Ex-FC-Bayern-Spielerin Marina Hegering im AZ-Interview: "Immer noch genügend Spielerinnen, die nebenher arbeiten müssen"

AZ: Sie sind mit Achillessehnenproblemen von der Nationalmannschaft abgereist. Wie geht es Ihnen?
MARINA HEGERING: Mir geht es gut, es ist Ruhe eingekehrt, von daher freue ich mich auf die Trainingseinheiten, die noch anstehen. Aber wir müssen schauen, wie es bis Sonntag geht.
Wie haben Sie die Tage mit der Nationalmannschaft erlebt?
Grundsätzlich ist Horst Hrubesch ein super Typ, ist lustig, aber auch fordernd. Das haben wir schon nach den ersten Ansagen gemerkt. Er ist klar strukturiert, aber hat auch eine gewisse Leichtigkeit, weil er vieles mit Humor untermauert. Wir haben sechs Punkte aus den zwei Spielen geholt, also das Maximale herausgeholt, was wir herausholen konnten.

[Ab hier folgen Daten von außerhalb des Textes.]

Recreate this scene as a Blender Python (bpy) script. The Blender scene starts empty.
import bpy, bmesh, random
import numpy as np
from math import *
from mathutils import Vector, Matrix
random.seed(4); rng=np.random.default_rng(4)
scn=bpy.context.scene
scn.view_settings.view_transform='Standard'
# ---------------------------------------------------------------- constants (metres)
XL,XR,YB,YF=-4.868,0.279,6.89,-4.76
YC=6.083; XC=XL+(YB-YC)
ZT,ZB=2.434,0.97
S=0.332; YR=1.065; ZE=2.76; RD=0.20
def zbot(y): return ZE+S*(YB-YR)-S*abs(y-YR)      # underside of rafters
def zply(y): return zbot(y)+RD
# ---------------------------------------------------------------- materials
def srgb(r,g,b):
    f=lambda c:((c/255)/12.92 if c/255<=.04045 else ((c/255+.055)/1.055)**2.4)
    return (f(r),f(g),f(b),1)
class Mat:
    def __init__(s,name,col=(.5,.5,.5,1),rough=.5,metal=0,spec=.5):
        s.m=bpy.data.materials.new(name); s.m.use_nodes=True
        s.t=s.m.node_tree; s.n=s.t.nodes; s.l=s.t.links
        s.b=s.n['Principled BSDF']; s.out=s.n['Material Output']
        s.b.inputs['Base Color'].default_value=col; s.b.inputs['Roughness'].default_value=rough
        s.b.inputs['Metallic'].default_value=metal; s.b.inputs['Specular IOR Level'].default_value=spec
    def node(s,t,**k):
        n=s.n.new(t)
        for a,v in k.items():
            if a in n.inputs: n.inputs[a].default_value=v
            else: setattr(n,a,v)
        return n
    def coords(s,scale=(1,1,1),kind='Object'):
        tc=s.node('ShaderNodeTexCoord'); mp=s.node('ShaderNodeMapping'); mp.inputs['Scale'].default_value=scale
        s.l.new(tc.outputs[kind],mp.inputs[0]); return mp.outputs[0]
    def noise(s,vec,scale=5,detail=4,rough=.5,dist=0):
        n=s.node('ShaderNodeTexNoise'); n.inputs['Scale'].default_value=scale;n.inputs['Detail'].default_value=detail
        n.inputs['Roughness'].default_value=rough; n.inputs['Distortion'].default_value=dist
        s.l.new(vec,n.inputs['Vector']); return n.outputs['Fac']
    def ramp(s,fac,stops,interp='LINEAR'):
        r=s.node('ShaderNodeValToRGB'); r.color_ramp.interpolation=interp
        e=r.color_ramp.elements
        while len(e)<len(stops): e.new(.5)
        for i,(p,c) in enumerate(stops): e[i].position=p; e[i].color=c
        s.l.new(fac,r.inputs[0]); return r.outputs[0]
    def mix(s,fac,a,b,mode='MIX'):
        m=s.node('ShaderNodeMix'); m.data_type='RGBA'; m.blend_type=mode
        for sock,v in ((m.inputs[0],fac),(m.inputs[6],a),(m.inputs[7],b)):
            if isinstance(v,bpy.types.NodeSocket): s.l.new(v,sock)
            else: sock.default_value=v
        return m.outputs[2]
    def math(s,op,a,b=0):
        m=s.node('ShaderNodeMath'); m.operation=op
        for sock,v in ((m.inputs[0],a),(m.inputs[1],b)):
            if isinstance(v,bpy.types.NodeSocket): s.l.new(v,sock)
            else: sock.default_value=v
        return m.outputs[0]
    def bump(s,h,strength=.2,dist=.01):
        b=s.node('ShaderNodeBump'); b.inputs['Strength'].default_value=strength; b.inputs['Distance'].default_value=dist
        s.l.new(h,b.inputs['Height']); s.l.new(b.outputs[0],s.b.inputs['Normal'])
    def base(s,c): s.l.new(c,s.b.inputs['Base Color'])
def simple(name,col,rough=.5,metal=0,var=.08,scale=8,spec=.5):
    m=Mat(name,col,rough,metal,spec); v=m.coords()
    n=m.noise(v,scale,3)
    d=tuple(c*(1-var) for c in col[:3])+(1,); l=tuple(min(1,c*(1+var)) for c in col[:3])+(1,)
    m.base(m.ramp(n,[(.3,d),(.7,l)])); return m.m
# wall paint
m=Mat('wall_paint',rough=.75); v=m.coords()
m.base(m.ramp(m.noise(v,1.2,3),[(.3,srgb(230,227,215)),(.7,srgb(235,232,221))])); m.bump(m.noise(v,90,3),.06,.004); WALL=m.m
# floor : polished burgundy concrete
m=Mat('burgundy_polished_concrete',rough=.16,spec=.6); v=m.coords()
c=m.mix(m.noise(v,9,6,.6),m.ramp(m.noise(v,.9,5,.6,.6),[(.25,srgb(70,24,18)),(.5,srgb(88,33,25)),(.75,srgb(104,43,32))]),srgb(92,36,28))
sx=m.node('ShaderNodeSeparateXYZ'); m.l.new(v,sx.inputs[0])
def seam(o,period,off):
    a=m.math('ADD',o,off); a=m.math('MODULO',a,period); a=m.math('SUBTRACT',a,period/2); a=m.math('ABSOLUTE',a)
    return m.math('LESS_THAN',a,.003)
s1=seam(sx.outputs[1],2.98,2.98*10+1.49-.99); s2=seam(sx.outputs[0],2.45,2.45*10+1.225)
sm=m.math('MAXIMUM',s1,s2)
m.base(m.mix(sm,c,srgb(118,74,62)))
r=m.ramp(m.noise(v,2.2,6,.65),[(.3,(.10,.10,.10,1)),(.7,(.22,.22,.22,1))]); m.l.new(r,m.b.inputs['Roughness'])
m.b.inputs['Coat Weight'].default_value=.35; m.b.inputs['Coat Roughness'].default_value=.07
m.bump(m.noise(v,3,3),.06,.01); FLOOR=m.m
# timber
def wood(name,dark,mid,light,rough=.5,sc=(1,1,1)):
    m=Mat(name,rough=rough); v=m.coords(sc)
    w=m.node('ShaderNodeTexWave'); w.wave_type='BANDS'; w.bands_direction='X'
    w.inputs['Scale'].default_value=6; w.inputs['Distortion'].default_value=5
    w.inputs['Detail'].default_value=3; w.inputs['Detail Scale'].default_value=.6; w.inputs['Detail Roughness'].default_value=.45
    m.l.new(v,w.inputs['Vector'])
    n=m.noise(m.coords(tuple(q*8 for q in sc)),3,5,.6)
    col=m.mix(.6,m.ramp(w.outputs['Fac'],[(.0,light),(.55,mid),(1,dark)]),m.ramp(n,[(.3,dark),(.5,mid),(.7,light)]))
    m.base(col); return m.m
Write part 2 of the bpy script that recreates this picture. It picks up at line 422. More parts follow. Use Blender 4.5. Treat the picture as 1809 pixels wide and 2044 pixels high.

Mit wie viel Zuversicht schaut die Mannschaft auf das Ziel Olympia-Teilnahme?
Es ist absolut erklärtes Ziel. Mit den sechs Punkten sind wir gut dran, haben die Basis gelegt, dass wir gegen Dänemark ein richtiges Endspiel haben. Das wird über die Zukunft entscheiden, aber das ist ja noch ein paar Wochen hin.
Vorher steht das Topspiel gegen den FC Bayern an. Welche Verbindung haben Sie noch nach München?
Ein paar Spielerinnen spielen noch dort, von daher gibt es noch Verbindungen. Aber ich glaube, ich habe inzwischen bei fast jedem Verein Verbindungen (lacht). Das ist das normale Geschäft. Am Sonntag auf dem Platz gibt es keine Freundschaften, wie man so schön sagt, aber darüber hinaus habe ich noch gute Erinnerungen an München.
Der FC Bayern und Wolfsburg sind seit Jahren die Topteams, dazu gibt es noch einen erweiterten Kreis an guten Mannschaften. Wie schätzen Sie das Niveau der Liga ein?
Das Niveau ist in den letzten Jahren kontinuierlich gestiegen. Es ist möglich, die großen Mannschaften zu schlagen, das ist kein Selbstläufer mehr für Wolfsburg und Bayern. Nichtsdestotrotz bin ich mit dem Saisonstart unserer Mannschaft weitgehend zufrieden.
Wen zählen Sie zu den Teams, die Wolfsburg und Bayern schlagen können? Freiburg hatte Bayern ein Unentschieden abgerungen, Hoffenheim Wolfsburg…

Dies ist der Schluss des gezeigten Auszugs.